What is needed:
Copy the lines that follow, keeping every character the same.

Information shown:
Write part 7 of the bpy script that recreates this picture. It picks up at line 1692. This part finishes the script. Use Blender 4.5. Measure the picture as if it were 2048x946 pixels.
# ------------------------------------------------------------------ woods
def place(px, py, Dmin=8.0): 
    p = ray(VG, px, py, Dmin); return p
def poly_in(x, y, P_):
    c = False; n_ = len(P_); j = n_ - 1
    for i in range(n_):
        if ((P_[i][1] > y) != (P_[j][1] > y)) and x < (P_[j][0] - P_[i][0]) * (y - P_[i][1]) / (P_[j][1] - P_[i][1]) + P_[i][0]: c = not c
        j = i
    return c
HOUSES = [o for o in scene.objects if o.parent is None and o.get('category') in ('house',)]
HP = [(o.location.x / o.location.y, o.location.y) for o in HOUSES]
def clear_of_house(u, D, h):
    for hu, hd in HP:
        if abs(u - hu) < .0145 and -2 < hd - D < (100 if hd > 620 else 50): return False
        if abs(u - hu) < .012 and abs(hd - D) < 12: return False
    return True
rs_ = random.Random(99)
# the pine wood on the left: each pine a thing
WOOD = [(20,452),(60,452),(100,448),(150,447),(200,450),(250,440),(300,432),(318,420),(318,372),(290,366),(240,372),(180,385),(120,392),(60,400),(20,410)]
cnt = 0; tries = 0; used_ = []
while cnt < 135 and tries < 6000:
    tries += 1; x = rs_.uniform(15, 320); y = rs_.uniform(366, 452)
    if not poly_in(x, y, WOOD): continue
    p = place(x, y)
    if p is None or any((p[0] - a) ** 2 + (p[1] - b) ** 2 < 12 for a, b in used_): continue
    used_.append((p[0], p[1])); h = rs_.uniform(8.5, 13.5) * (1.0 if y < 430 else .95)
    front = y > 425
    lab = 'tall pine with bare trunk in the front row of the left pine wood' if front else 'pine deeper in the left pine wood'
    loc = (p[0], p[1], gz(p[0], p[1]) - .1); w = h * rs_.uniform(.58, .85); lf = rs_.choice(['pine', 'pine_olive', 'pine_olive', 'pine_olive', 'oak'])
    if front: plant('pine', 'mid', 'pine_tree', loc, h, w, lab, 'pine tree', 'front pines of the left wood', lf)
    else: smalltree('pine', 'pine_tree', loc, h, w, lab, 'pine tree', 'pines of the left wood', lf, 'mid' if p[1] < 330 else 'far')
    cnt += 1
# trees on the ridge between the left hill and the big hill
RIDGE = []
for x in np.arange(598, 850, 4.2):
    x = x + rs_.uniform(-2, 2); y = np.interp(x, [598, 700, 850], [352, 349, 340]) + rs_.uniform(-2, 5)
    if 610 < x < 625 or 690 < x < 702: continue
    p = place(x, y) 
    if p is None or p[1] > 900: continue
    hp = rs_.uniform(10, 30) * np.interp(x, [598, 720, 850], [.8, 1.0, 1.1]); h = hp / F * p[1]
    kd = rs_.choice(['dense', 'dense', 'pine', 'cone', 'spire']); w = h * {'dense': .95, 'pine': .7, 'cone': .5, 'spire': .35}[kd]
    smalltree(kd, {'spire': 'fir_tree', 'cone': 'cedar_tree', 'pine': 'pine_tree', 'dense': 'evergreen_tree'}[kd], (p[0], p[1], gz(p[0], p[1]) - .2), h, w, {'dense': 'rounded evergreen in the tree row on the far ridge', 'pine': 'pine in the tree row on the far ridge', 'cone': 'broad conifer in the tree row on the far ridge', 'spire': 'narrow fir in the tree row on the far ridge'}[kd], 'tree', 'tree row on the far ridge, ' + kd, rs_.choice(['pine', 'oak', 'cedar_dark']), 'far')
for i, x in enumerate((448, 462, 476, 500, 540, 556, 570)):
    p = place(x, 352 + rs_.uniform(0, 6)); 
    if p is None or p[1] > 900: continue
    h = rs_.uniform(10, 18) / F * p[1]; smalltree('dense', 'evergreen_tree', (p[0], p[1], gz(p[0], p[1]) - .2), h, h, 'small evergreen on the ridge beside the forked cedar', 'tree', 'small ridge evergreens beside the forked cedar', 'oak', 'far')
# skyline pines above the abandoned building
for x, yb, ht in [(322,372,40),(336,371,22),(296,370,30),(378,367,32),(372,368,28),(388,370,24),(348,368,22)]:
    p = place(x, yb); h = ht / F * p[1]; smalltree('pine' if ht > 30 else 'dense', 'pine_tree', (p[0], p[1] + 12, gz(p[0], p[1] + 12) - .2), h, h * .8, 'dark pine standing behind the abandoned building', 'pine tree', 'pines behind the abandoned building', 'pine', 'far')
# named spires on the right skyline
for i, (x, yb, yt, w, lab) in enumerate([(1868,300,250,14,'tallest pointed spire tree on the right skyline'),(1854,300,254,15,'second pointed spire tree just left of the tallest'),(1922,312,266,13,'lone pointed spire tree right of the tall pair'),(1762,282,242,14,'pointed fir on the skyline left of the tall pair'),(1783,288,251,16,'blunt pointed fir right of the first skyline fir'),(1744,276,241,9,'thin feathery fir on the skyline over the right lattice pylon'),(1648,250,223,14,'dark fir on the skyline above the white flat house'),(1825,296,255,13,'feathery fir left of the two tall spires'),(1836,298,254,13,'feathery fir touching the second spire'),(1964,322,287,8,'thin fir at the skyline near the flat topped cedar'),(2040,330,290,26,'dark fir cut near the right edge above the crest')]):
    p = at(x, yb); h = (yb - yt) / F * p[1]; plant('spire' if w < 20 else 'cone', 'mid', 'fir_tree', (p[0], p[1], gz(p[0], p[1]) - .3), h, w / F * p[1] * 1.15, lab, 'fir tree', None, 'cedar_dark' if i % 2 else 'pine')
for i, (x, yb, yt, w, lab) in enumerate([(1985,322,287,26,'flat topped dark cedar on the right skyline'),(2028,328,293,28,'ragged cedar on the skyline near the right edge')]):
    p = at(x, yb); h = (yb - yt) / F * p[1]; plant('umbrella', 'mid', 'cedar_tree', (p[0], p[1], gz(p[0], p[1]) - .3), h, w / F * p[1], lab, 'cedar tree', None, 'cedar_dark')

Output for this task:
Write part 7 of the bpy script that recreates this picture. It picks up at line 1692. This part finishes the script. Use Blender 4.5. Measure the picture as if it were 2048x946 pixels.
# ------------------------------------------------------------------ woods
def place(px, py, Dmin=8.0): 
    p = ray(VG, px, py, Dmin); return p
def poly_in(x, y, P_):
    c = False; n_ = len(P_); j = n_ - 1
    for i in range(n_):
        if ((P_[i][1] > y) != (P_[j][1] > y)) and x < (P_[j][0] - P_[i][0]) * (y - P_[i][1]) / (P_[j][1] - P_[i][1]) + P_[i][0]: c = not c
        j = i
    return c
HOUSES = [o for o in scene.objects if o.parent is None and o.get('category') in ('house',)]
HP = [(o.location.x / o.location.y, o.location.y) for o in HOUSES]
def clear_of_house(u, D, h):
    for hu, hd in HP:
        if abs(u - hu) < .0145 and -2 < hd - D < (100 if hd > 620 else 50): return False
        if abs(u - hu) < .012 and abs(hd - D) < 12: return False
    return True
rs_ = random.Random(99)
# the pine wood on the left: each pine a thing
WOOD = [(20,452),(60,452),(100,448),(150,447),(200,450),(250,440),(300,432),(318,420),(318,372),(290,366),(240,372),(180,385),(120,392),(60,400),(20,410)]
cnt = 0; tries = 0; used_ = []
while cnt < 135 and tries < 6000:
    tries += 1; x = rs_.uniform(15, 320); y = rs_.uniform(366, 452)
    if not poly_in(x, y, WOOD): continue
    p = place(x, y)
    if p is None or any((p[0] - a) ** 2 + (p[1] - b) ** 2 < 12 for a, b in used_): continue
    used_.append((p[0], p[1])); h = rs_.uniform(8.5, 13.5) * (1.0 if y < 430 else .95)
    front = y > 425
    lab = 'tall pine with bare trunk in the front row of the left pine wood' if front else 'pine deeper in the left pine wood'
    loc = (p[0], p[1], gz(p[0], p[1]) - .1); w = h * rs_.uniform(.58, .85); lf = rs_.choice(['pine', 'pine_olive', 'pine_olive', 'pine_olive', 'oak'])
    if front: plant('pine', 'mid', 'pine_tree', loc, h, w, lab, 'pine tree', 'front pines of the left wood', lf)
    else: smalltree('pine', 'pine_tree', loc, h, w, lab, 'pine tree', 'pines of the left wood', lf, 'mid' if p[1] < 330 else 'far')
    cnt += 1
# trees on the ridge between the left hill and the big hill
RIDGE = []
for x in np.arange(598, 850, 4.2):
    x = x + rs_.uniform(-2, 2); y = np.interp(x, [598, 700, 850], [352, 349, 340]) + rs_.uniform(-2, 5)
    if 610 < x < 625 or 690 < x < 702: continue
    p = place(x, y) 
    if p is None or p[1] > 900: continue
    hp = rs_.uniform(10, 30) * np.interp(x, [598, 720, 850], [.8, 1.0, 1.1]); h = hp / F * p[1]
    kd = rs_.choice(['dense', 'dense', 'pine', 'cone', 'spire']); w = h * {'dense': .95, 'pine': .7, 'cone': .5, 'spire': .35}[kd]
    smalltree(kd, {'spire': 'fir_tree', 'cone': 'cedar_tree', 'pine': 'pine_tree', 'dense': 'evergreen_tree'}[kd], (p[0], p[1], gz(p[0], p[1]) - .2), h, w, {'dense': 'rounded evergreen in the tree row on the far ridge', 'pine': 'pine in the tree row on the far ridge', 'cone': 'broad conifer in the tree row on the far ridge', 'spire': 'narrow fir in the tree row on the far ridge'}[kd], 'tree', 'tree row on the far ridge, ' + kd, rs_.choice(['pine', 'oak', 'cedar_dark']), 'far')
for i, x in enumerate((448, 462, 476, 500, 540, 556, 570)):
    p = place(x, 352 + rs_.uniform(0, 6)); 
    if p is None or p[1] > 900: continue
    h = rs_.uniform(10, 18) / F * p[1]; smalltree('dense', 'evergreen_tree', (p[0], p[1], gz(p[0], p[1]) - .2), h, h, 'small evergreen on the ridge beside the forked cedar', 'tree', 'small ridge evergreens beside the forked cedar', 'oak', 'far')
# skyline pines above the abandoned building
for x, yb, ht in [(322,372,40),(336,371,22),(296,370,30),(378,367,32),(372,368,28),(388,370,24),(348,368,22)]:
    p = place(x, yb); h = ht / F * p[1]; smalltree('pine' if ht > 30 else 'dense', 'pine_tree', (p[0], p[1] + 12, gz(p[0], p[1] + 12) - .2), h, h * .8, 'dark pine standing behind the abandoned building', 'pine tree', 'pines behind the abandoned building', 'pine', 'far')
# named spires on the right skyline
for i, (x, yb, yt, w, lab) in enumerate([(1868,300,250,14,'tallest pointed spire tree on the right skyline'),(1854,300,254,15,'second pointed spire tree just left of the tallest'),(1922,312,266,13,'lone pointed spire tree right of the tall pair'),(1762,282,242,14,'pointed fir on the skyline left of the tall pair'),(1783,288,251,16,'blunt pointed fir right of the first skyline fir'),(1744,276,241,9,'thin feathery fir on the skyline over the right lattice pylon'),(1648,250,223,14,'dark fir on the skyline above the white flat house'),(1825,296,255,13,'feathery fir left of the two tall spires'),(1836,298,254,13,'feathery fir touching the second spire'),(1964,322,287,8,'thin fir at the skyline near the flat topped cedar'),(2040,330,290,26,'dark fir cut near the right edge above the crest')]):
    p = at(x, yb); h = (yb - yt) / F * p[1]; plant('spire' if w < 20 else 'cone', 'mid', 'fir_tree', (p[0], p[1], gz(p[0], p[1]) - .3), h, w / F * p[1] * 1.15, lab, 'fir tree', None, 'cedar_dark' if i % 2 else 'pine')
for i, (x, yb, yt, w, lab) in enumerate([(1985,322,287,26,'flat topped dark cedar on the right skyline'),(2028,328,293,28,'ragged cedar on the skyline near the right edge')]):
    p = at(x, yb); h = (yb - yt) / F * p[1]; plant('umbrella', 'mid', 'cedar_tree', (p[0], p[1], gz(p[0], p[1]) - .3), h, w / F * p[1], lab, 'cedar tree', None, 'cedar_dark')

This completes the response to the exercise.